_EXERCISE REQUIREMENTS_
Return exactly and only these lines: the first of the listing through the one containing "F, CX, HY, CH".

_RECORDS FOR THIS EXERCISE_

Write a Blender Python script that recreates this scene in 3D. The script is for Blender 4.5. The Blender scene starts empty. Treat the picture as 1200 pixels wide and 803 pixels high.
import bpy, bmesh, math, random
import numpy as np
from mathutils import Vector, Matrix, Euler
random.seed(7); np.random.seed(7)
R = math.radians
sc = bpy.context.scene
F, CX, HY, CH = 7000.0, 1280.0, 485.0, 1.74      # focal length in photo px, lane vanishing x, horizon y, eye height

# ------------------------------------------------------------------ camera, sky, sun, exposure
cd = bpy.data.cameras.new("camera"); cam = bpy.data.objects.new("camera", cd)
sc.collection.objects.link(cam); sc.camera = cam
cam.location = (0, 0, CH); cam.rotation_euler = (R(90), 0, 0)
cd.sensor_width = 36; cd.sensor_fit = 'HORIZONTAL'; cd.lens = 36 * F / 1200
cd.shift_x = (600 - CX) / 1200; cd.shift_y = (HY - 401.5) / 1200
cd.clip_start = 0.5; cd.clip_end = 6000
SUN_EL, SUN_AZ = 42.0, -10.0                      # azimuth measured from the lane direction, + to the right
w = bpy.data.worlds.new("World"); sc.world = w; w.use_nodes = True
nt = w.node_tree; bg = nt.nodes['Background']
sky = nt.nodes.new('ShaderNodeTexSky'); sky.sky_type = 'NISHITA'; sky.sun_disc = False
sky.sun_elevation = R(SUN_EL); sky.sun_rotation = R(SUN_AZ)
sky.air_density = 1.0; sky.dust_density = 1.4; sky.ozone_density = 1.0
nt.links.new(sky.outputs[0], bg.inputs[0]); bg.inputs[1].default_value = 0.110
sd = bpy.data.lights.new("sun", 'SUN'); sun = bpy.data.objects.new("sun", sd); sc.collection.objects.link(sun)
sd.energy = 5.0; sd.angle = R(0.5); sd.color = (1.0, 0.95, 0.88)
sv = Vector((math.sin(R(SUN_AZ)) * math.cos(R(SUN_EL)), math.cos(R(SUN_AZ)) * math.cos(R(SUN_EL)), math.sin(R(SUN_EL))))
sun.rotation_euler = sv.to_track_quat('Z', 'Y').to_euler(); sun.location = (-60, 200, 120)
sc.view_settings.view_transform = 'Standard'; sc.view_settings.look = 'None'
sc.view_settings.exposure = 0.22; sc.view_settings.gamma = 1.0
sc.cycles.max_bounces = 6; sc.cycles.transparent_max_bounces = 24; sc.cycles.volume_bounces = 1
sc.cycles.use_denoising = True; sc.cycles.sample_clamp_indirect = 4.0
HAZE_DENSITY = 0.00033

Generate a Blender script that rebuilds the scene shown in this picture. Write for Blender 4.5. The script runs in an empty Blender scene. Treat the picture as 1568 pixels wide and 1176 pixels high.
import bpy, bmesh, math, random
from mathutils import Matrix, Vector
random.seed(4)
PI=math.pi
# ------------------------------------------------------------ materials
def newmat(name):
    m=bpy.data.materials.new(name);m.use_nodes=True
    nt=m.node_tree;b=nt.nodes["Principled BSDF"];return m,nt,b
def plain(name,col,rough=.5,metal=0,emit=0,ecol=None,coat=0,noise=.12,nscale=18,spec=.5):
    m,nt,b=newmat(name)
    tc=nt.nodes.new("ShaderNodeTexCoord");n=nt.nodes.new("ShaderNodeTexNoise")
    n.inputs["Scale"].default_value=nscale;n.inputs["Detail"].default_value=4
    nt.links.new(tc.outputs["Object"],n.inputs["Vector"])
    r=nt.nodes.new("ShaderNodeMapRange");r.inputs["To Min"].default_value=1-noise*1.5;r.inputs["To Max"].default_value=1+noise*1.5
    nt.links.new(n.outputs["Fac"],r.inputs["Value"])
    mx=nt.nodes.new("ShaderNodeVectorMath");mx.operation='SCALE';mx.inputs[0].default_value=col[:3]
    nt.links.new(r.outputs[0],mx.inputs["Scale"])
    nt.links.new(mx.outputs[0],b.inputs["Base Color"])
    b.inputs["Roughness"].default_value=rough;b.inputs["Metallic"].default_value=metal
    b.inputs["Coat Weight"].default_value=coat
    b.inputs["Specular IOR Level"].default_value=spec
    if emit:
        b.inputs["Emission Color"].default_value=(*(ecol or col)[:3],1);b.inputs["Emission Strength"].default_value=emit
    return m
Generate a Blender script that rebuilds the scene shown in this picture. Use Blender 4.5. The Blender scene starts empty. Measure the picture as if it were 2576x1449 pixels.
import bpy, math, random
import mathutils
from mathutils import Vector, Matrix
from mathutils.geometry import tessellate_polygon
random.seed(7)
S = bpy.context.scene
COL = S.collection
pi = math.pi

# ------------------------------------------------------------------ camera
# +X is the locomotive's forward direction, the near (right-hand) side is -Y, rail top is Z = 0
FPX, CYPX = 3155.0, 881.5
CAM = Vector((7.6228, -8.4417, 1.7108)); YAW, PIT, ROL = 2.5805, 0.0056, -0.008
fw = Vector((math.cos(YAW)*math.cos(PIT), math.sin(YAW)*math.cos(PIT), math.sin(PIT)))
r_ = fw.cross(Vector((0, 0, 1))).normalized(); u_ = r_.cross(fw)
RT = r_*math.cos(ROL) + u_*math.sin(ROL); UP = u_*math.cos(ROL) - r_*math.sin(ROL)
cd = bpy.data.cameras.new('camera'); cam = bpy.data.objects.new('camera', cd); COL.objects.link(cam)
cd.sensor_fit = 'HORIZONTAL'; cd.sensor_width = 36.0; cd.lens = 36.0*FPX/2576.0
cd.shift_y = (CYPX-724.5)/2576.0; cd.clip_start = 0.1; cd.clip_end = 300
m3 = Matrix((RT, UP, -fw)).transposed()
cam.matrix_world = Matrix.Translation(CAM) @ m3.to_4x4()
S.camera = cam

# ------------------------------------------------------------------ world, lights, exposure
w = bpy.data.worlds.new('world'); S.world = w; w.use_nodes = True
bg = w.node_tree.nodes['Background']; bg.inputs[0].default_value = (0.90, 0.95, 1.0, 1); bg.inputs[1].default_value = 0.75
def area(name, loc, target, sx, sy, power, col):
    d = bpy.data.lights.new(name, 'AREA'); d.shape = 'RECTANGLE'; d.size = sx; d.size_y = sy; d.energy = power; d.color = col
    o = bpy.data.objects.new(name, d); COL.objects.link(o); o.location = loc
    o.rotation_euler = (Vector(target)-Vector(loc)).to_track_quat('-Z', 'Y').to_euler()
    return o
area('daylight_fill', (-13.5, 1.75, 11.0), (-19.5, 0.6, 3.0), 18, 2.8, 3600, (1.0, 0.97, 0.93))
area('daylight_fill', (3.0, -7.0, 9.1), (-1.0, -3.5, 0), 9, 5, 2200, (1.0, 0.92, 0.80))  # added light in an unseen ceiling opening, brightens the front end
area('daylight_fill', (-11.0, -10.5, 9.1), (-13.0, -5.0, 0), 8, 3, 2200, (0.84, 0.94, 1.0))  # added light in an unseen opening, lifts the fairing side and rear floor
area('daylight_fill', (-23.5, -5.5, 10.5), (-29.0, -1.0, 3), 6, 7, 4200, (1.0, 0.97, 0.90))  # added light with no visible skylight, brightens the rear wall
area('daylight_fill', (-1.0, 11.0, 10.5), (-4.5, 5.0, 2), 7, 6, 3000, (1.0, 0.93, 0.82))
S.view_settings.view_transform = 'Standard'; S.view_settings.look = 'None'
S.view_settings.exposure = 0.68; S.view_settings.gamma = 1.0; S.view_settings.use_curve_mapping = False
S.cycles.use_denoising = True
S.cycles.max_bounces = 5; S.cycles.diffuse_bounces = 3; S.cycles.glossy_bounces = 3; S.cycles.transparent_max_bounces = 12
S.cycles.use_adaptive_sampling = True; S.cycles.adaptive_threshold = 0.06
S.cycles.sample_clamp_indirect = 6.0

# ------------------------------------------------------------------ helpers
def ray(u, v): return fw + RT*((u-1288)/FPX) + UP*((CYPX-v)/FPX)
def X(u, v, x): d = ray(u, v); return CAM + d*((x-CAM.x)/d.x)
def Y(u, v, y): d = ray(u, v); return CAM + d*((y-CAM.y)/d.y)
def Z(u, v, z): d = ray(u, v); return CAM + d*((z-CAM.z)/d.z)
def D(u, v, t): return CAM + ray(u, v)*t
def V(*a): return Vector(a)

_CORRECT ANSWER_
Write a Blender Python script that recreates this scene in 3D. The script is for Blender 4.5. The Blender scene starts empty. Treat the picture as 1200 pixels wide and 803 pixels high.
import bpy, bmesh, math, random
import numpy as np
from mathutils import Vector, Matrix, Euler
random.seed(7); np.random.seed(7)
R = math.radians
sc = bpy.context.scene
F, CX, HY, CH = 7000.0, 1280.0, 485.0, 1.74      # focal length in photo px, lane vanishing x, horizon y, eye height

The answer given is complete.